Fading Gigolo
⋆⋆⋆½ out of four stars
Rated: R for some sexual content, language and brief nudity
Theater: Uptown


There’s an unforced charm to “Fading Gigolo” that dares you to quibble about its crazy plot. In a case of monumentally unlikely casting, John Turturro plays a New York City florist turned high-priced escort, and Woody Allen plays his quick-talking pimp. Seriously. The actors make a genial comedy team, and their enterprise, with the gentle Turturro treating his clients like delicate blossoms, feels romantic rather than sordid. Allen is the money-minded brains of the operation, eternally looking for ways to squeeze a higher percentage out of his friend’s fees. Turturro is the irresistible soul, a gentleman gigolo.

Turturro, who also wrote and directs with assurance, places his story in a richly romanticized New York. It’s a place of powerful ethnic and economic divisions where love, if not the solution to every rift, is at least a temporary balm. Turturro falls for his platonic, massage-only client, an ultra-Orthodox widow (Vanessa Paradis) adored from afar by a protective neighborhood watch captain (Liev Schreiber). Complications arise as Turturro juggles his emotional obligations with the demands of kinky cougars Sharon Stone and Sofia Vergara, who want him for a threesome. Meanwhile, Allen, acting better than he has in a decade, is hauled before a rabbinical court for his crimes against morality. The tone swoops from touching drama to hambone commedia dell’arte without setting a foot wrong. Somewhere up there, Cupid is smiling.

Hateship Loveship
⋆⋆⋆ out of four stars
Rated: R for drug use, some sexuality and language
Theater: St. Anthony Main


Kristen Wiig is on her way to being the new McConaughey, a pigeonholed actor who wows us with unexpected range. The latest evidence is her stellar work in “Hateship Loveship,” an ensemble relationship drama based on a short story by Nobel Prize winner Alice Munro.

Wiig plays a maid whose new employer (Nick Nolte) is a prosperous small-town lawyer raising his teen granddaughter (Hailee Steinfeld). The girl’s reprobate father (Guy Pearce) has been relegated to the fringes of her life following the accident in which he killed her mother. Wiig gives a delicate, muted performance as a workaday drudge whose drab exterior conceals a deep longing and faith in pure love. Steinfeld plays along when her mean girlfriend e-mails sham messages from her handsome absentee dad to the wallflower housekeeper. As the correspondence becomes cruelly florid and romantic, Steinfeld pulls out of the prank, but the die is already cast, setting up Wiig for crushing humiliation.

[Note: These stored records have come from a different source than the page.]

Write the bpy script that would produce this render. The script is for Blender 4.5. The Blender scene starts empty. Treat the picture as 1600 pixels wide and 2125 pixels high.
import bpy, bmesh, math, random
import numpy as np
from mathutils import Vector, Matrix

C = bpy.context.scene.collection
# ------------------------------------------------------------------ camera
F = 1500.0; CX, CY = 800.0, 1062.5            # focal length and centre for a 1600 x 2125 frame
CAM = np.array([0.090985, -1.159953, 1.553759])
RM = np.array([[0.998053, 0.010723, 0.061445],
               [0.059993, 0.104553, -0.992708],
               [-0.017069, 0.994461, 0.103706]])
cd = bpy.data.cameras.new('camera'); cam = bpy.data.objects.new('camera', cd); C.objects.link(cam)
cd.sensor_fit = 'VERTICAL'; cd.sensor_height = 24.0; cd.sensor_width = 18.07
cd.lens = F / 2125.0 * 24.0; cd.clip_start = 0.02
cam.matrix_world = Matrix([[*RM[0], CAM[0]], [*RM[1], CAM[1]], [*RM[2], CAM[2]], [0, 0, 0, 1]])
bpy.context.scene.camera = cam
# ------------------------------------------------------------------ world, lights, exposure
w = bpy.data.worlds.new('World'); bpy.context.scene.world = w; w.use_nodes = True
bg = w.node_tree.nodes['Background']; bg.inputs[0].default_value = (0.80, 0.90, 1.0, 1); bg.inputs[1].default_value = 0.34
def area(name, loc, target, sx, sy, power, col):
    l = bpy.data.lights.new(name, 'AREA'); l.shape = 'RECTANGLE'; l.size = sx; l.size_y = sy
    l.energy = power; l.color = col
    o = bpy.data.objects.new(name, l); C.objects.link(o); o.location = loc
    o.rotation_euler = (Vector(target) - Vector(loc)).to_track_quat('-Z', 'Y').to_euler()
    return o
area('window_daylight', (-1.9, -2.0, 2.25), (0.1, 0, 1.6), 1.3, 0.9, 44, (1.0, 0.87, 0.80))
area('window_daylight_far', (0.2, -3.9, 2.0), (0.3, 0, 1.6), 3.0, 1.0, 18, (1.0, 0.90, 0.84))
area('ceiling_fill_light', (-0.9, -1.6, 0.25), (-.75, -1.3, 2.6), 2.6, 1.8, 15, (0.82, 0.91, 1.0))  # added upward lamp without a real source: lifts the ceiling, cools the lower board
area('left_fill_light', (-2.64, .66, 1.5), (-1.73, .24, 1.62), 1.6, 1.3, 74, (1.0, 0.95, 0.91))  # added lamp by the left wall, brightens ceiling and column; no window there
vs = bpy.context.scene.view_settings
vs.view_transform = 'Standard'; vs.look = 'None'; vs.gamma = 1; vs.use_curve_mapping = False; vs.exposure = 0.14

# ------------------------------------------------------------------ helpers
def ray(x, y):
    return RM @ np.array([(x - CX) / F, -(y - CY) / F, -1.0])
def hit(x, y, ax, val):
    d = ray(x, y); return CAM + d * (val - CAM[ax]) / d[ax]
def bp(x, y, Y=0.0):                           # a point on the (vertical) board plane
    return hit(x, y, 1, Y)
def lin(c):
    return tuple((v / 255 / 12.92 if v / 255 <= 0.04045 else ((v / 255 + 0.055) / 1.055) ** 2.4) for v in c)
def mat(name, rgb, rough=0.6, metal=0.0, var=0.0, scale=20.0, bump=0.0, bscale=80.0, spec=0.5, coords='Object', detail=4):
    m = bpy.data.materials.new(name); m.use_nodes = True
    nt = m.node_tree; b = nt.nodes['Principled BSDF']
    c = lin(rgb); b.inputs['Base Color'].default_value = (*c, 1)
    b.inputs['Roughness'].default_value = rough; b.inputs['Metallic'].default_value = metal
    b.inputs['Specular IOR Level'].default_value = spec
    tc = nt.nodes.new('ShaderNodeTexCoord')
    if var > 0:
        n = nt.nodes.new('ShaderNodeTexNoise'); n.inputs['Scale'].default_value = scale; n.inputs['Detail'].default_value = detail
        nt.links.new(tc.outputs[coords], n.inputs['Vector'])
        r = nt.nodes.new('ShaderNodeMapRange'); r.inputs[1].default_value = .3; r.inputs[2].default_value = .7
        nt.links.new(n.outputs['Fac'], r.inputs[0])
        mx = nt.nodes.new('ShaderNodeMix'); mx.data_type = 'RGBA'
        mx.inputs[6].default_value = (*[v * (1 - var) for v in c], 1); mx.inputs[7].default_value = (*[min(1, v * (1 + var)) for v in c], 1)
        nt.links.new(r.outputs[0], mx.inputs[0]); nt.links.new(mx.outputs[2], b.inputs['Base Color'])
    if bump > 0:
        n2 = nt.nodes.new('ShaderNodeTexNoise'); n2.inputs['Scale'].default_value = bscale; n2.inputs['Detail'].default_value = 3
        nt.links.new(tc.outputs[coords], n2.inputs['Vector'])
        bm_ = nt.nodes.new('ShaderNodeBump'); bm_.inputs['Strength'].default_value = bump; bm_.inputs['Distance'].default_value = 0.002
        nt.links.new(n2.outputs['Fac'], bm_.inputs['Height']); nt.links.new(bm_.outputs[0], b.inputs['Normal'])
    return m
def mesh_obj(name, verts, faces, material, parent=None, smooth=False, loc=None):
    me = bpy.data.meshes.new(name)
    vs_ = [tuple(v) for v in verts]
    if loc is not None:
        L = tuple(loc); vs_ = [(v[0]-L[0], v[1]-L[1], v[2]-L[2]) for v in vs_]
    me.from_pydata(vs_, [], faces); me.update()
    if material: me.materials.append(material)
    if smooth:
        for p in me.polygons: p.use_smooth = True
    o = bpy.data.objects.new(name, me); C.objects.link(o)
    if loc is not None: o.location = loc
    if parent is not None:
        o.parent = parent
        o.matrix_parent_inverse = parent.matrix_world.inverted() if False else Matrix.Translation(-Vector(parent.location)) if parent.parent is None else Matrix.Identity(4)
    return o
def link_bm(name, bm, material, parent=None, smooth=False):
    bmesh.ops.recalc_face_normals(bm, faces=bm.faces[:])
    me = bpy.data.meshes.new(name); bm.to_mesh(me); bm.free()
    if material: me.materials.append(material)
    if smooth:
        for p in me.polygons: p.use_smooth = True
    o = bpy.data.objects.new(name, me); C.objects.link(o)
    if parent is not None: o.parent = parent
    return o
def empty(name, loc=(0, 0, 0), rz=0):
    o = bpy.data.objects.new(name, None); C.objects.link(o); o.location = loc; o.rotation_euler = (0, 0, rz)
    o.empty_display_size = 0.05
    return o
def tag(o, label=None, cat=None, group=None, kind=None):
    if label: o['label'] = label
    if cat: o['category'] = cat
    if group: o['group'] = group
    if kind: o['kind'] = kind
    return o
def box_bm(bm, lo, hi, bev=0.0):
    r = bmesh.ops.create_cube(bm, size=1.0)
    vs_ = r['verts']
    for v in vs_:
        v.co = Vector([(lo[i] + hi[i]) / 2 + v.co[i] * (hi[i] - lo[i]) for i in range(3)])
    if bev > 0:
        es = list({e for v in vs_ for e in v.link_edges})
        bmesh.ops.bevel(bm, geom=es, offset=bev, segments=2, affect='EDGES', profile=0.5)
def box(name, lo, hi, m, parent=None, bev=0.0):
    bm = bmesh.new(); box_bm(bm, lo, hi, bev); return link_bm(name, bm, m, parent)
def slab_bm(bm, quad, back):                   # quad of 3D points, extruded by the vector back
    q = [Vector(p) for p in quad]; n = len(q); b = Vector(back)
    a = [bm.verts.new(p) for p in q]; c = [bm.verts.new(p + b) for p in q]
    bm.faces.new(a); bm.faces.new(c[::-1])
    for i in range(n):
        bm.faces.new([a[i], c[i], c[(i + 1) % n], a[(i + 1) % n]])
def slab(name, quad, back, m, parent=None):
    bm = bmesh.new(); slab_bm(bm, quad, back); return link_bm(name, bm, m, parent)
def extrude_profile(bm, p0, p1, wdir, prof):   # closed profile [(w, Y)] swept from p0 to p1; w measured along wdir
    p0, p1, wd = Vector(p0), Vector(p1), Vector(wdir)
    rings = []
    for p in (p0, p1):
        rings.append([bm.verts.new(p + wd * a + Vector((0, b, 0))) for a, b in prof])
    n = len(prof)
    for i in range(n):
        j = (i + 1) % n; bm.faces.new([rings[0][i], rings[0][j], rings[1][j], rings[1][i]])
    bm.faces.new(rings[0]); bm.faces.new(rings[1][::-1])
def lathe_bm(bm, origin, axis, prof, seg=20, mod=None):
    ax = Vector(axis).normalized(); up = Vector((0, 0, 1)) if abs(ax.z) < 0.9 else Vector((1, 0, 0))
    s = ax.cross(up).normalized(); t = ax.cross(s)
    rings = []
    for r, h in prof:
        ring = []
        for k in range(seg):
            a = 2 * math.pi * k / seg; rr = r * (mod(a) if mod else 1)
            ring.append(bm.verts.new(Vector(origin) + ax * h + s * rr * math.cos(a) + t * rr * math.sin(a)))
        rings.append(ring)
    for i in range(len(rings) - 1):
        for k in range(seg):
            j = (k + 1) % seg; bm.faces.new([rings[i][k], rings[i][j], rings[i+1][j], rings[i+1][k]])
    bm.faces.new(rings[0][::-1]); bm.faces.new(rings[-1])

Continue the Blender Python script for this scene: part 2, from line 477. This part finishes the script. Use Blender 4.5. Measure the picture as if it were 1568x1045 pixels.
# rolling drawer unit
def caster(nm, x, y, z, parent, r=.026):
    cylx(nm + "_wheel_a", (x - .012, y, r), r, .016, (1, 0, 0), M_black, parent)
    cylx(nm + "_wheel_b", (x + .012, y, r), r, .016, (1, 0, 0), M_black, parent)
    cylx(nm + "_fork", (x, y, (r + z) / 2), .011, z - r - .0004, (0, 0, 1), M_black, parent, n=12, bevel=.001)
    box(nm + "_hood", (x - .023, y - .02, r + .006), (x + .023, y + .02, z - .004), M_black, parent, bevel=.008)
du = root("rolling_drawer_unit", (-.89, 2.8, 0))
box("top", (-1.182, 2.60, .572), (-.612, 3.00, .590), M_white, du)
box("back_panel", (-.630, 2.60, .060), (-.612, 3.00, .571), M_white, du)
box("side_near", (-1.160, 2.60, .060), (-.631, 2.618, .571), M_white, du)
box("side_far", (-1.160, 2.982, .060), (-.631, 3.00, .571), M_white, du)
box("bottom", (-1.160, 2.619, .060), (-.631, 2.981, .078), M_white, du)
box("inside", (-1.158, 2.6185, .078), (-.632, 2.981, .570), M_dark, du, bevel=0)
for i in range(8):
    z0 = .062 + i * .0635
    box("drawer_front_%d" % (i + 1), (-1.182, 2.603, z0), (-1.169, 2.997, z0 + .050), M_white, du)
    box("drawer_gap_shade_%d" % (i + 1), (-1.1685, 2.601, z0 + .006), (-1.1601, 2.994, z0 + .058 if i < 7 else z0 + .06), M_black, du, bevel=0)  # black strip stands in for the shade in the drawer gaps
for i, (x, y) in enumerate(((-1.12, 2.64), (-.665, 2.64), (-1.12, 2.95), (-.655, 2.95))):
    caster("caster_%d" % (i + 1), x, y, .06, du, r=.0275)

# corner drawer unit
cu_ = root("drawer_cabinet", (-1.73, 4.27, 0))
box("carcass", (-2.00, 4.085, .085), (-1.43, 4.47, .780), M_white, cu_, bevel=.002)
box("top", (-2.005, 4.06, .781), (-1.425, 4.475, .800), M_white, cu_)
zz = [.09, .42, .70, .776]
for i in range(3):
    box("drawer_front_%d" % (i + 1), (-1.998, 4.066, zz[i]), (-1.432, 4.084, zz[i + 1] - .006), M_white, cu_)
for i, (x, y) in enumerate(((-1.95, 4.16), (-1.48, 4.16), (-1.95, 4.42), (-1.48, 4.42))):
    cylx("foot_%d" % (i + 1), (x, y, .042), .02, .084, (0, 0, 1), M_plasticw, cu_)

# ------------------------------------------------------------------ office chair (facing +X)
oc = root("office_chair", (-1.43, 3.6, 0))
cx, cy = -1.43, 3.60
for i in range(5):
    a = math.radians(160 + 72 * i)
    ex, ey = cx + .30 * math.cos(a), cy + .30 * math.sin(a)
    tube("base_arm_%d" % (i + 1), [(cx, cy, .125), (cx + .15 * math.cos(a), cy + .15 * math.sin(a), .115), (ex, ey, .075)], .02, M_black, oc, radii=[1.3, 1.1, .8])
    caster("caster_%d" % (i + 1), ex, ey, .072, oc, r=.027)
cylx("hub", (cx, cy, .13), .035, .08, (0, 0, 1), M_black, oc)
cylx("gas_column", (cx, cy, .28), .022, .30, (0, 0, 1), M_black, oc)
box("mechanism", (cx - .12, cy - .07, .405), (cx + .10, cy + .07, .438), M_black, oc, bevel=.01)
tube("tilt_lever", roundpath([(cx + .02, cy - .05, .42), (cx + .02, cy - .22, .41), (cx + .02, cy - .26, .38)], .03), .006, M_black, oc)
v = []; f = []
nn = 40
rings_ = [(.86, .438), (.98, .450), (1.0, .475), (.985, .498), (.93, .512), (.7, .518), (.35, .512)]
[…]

The film draws out the suspense deliberately. There’s no pessimism in Munro’s story, however, and the tangled connections among all of the characters resolve in a surprisingly romantic and resilient spirit. Wiig’s underplaying, a repressed otherworldly Sissy Spacek sort of thing, has its moments of humor, but this proud, simple woman is never for an instant comic. She’s the steadfast guiding spirit of a touching, against-all-odds love story.

Dancing in Jaffa
⋆⋆⋆½ out of four stars
Unrated: Suitable for all audiences. In English and subtitled Arabic and Hebrew.
Theater: Lagoon


Getting fifth-grade boys and girls to dance together is tough. Eleven-year-olds are at their most cootie-conscious and anxious. It’s tougher still when the students learning to perform and compete together are a diverse mix of Palestinian Israelis and Israeli Jews.

That’s the challenge that ballroom dance champion Pierre Dulaine took on when he brought his Dancing Classrooms program to Jaffa, the city of his birth. When boys and girls dance together, Dulaine’s theory goes, they will see a person, not a vilified abstraction. “What I’m asking them to do,” he says, “is dance with the enemy.”

The experiment in dance diplomacy is even more difficult than he imagined. Many Muslim parents opt out, loath to violate religious traditions of gender segregation. The Jewish parents on-screen don’t raise spoken objections. The shocked expressions on their faces when they learn that their children will be partnering with Palestinians say it all. Still, Dulaine persists, enforcing good form and proper manners by swatting malcontent kids with the tail of his necktie.

A fey, theatrical fellow, Dulaine is a natural camera subject, and the children respond warmly to his attention — eventually. Whether the cross-cultural friendships begun here will stand the test of time is anyone’s guess, but it’s a start.